▶ SUPPLIED INFORMATION
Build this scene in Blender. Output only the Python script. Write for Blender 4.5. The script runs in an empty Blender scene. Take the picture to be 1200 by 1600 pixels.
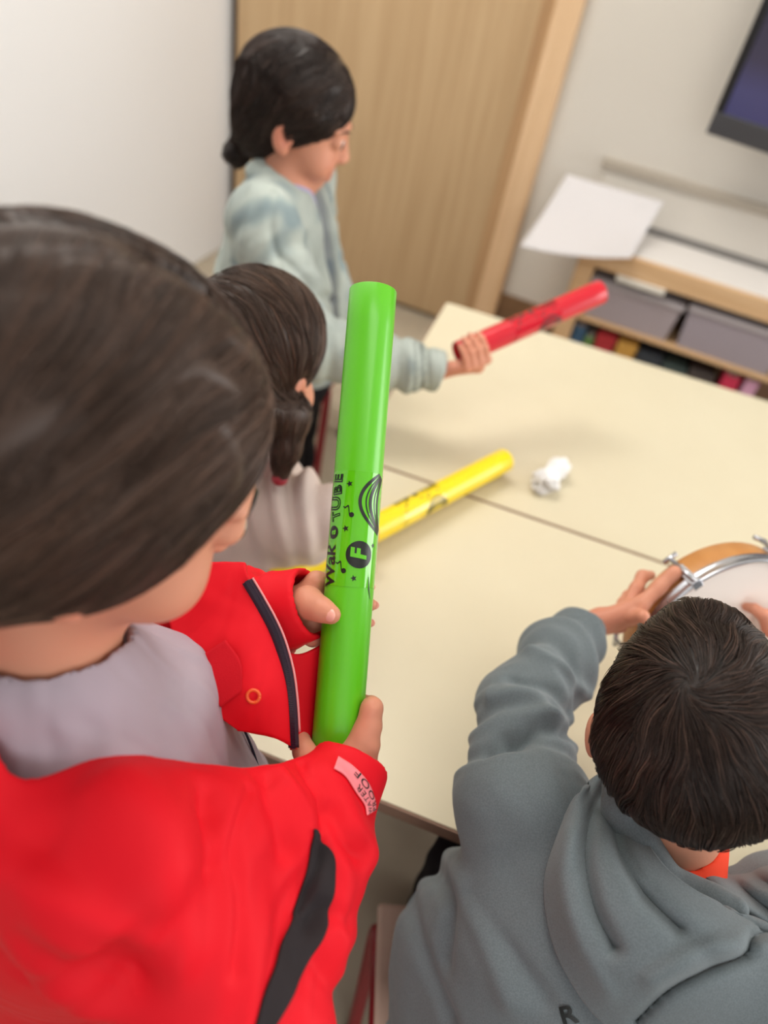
import bpy, bmesh, math, random
import numpy as np
from mathutils import Vector, Matrix, Euler
random.seed(7); RNG = np.random.default_rng(7)
scene = bpy.context.scene
COL = scene.collection

# ------------------------------------------------------------------ camera numbers
FPX = 1145.0
PITCH, ROLL, YAW = math.radians(43.5), math.radians(12.35), math.radians(-10.2)
CAM = np.array([0.0, 0.0, 1.4])
def _basis():
    cp, sp = math.cos(PITCH), math.sin(PITCH)
    fwd = np.array([math.sin(YAW)*cp, math.cos(YAW)*cp, -sp])
    right = np.array([math.cos(YAW), -math.sin(YAW), 0.0])
    up = np.cross(right, fwd)
    r = right*math.cos(ROLL) + up*math.sin(ROLL)
    u = -right*math.sin(ROLL) + up*math.cos(ROLL)
    return r, u, fwd
CR, CU, CF = _basis()
def W(px, py, D):
    """world point seen at photo pixel (px,py), D metres deep"""
    return CAM + D*(CF + CR*(px-600)/FPX - CU*(py-800)/FPX)
def on_z(px, py, z):
    d = W(px, py, 1.0)-CAM
    return CAM + d*(z-CAM[2])/d[2]
def V(*a): return np.array(a, float)
def nrm(v):
    v = np.asarray(v, float); return v/np.linalg.norm(v)
def lerp(a, b, t): return np.asarray(a)*(1-t)+np.asarray(b)*t

# ------------------------------------------------------------------ objects
def tag(o, label=None, cat=None, group=None, kind=None):
    if label: o['label'] = label
    if cat: o['category'] = cat
    if group: o['group'] = group
    if kind: o['kind'] = kind
    return o
def empty(name, loc=(0, 0, 0), rz=0.0):
    o = bpy.data.objects.new(name, None); COL.objects.link(o)
    o.location = Vector(loc); o.rotation_euler = (0, 0, rz); o.empty_display_size = .05
    return o
def parent_keep(o, p):
    o.parent = p
    o.matrix_parent_inverse = p.matrix_basis.inverted()
def link_mesh(name, me, mat=None, parent=None, keep=True):
    o = bpy.data.objects.new(name, me); COL.objects.link(o)
    if mat is not None: me.materials.append(mat)
    if parent is not None:
        if keep: parent_keep(o, parent)
        else: o.parent = parent
    return o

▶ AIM
Make an exact copy of all the material, but keep the pictures out of it.

▶ EXPECTED ANSWER
Build this scene in Blender. Output only the Python script. Write for Blender 4.5. The script runs in an empty Blender scene. Take the picture to be 1200 by 1600 pixels.
import bpy, bmesh, math, random
import numpy as np
from mathutils import Vector, Matrix, Euler
random.seed(7); RNG = np.random.default_rng(7)
scene = bpy.context.scene
COL = scene.collection

# ------------------------------------------------------------------ camera numbers
FPX = 1145.0
PITCH, ROLL, YAW = math.radians(43.5), math.radians(12.35), math.radians(-10.2)
CAM = np.array([0.0, 0.0, 1.4])
def _basis():
    cp, sp = math.cos(PITCH), math.sin(PITCH)
    fwd = np.array([math.sin(YAW)*cp, math.cos(YAW)*cp, -sp])
    right = np.array([math.cos(YAW), -math.sin(YAW), 0.0])
    up = np.cross(right, fwd)
    r = right*math.cos(ROLL) + up*math.sin(ROLL)
    u = -right*math.sin(ROLL) + up*math.cos(ROLL)
    return r, u, fwd
CR, CU, CF = _basis()
def W(px, py, D):
    """world point seen at photo pixel (px,py), D metres deep"""
    return CAM + D*(CF + CR*(px-600)/FPX - CU*(py-800)/FPX)
def on_z(px, py, z):
    d = W(px, py, 1.0)-CAM
    return CAM + d*(z-CAM[2])/d[2]
def V(*a): return np.array(a, float)
def nrm(v):
    v = np.asarray(v, float); return v/np.linalg.norm(v)
def lerp(a, b, t): return np.asarray(a)*(1-t)+np.asarray(b)*t

# ------------------------------------------------------------------ objects
def tag(o, label=None, cat=None, group=None, kind=None):
    if label: o['label'] = label
    if cat: o['category'] = cat
    if group: o['group'] = group
    if kind: o['kind'] = kind
    return o
def empty(name, loc=(0, 0, 0), rz=0.0):
    o = bpy.data.objects.new(name, None); COL.objects.link(o)
    o.location = Vector(loc); o.rotation_euler = (0, 0, rz); o.empty_display_size = .05
    return o
def parent_keep(o, p):
    o.parent = p
    o.matrix_parent_inverse = p.matrix_basis.inverted()
def link_mesh(name, me, mat=None, parent=None, keep=True):
    o = bpy.data.objects.new(name, me); COL.objects.link(o)
    if mat is not None: me.materials.append(mat)
    if parent is not None:
        if keep: parent_keep(o, parent)
        else: o.parent = parent
    return o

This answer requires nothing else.